Coinbase CEO Hints at Possible Tether Delisting Amid Regulatory Shifts
Coinbase CEO Brian Armstrong hints at a possible Tether delisting amid regulatory shifts, emphasizing compliance and a secure financial ecosystem.
Coinbase CEO Hints at Possible Tether Delisting Amid Regulatory Shifts
Tether’s Compliance Under Scrutiny
Brian Armstrong, CEO of Coinbase, has raised the possibility of delisting Tether (USDT) from its platforms if the stablecoin fails to comply with new U.S. regulations. This development follows a Wall Street Journal (WSJ) report highlighting Coinbase’s complex relationship with the stablecoin, which remains popular among its users. While Armstrong acknowledged the significant number of users holding Tether, he emphasized Coinbase’s commitment to supporting a secure and compliant financial ecosystem.
Armstrong’s remarks come just a month after Coinbase delisted Tether for Eurozone residents, a move reportedly tied to the exchange’s adherence to new European Union rules. These rules require stablecoin issuers to obtain an e-money license and hold a portion of their reserves in cash at regulated banks—a requirement Tether has reportedly resisted.
"There are a lot of people with Tether, and we want to give them an off-ramp. We want to help them transition to a system that we think is more secure," Armstrong stated.

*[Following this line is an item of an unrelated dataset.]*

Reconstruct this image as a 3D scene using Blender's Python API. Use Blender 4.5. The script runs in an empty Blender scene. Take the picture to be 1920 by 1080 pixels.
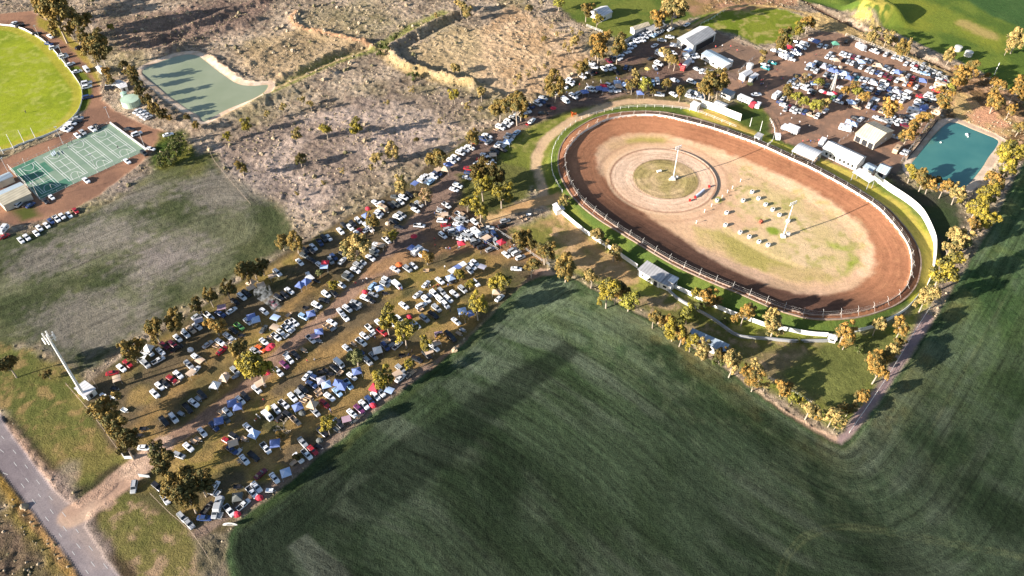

Regulatory Landscape and Potential Impact on Tether
The potential regulatory changes in the United States could further complicate Tether’s position. With the U.S. government’s approach potentially shifting under Donald Trump, two proposed stablecoin bills are gaining attention. These bills would require stablecoin issuers to hold U.S. Treasury bonds, forcing companies like Tether to liquidate non-Treasury assets.
Tether’s financial disclosures last year revealed a net profit of $2.5 billion in Q3 2024 and total cash and cash equivalents exceeding $105 billion. This includes $102.5 billion in direct and indirect U.S. Treasury exposure, alongside $20 billion in other assets like precious metals and secured loans. If enacted, the proposed legislation would compel Tether to convert these alternative holdings into Treasury bonds.
However, the WSJ report noted that neither bill has yet made significant progress in Congress, leaving uncertainty around the timeline and impact of these potential regulations.
Coinbase’s Strategic Position
Coinbase’s cautious stance on Tether aligns with its broader strategy of promoting transparency and regulatory compliance within the cryptocurrency sector. As a shareholder in Circle, the issuer of the competing stablecoin USD Coin (USDC), Coinbase has a vested interest in supporting stablecoins that align with emerging regulatory frameworks.
Earlier moves, such as the Eurozone delisting, highlight Coinbase’s willingness to adapt its offerings to meet regulatory requirements. Armstrong’s comments suggest that while Coinbase aims to provide Tether users with options, its focus remains on fostering a more secure and regulated ecosystem.
As the regulatory landscape evolves, Coinbase’s decisions on stablecoin offerings will likely play a key role in shaping market dynamics and influencing user preferences.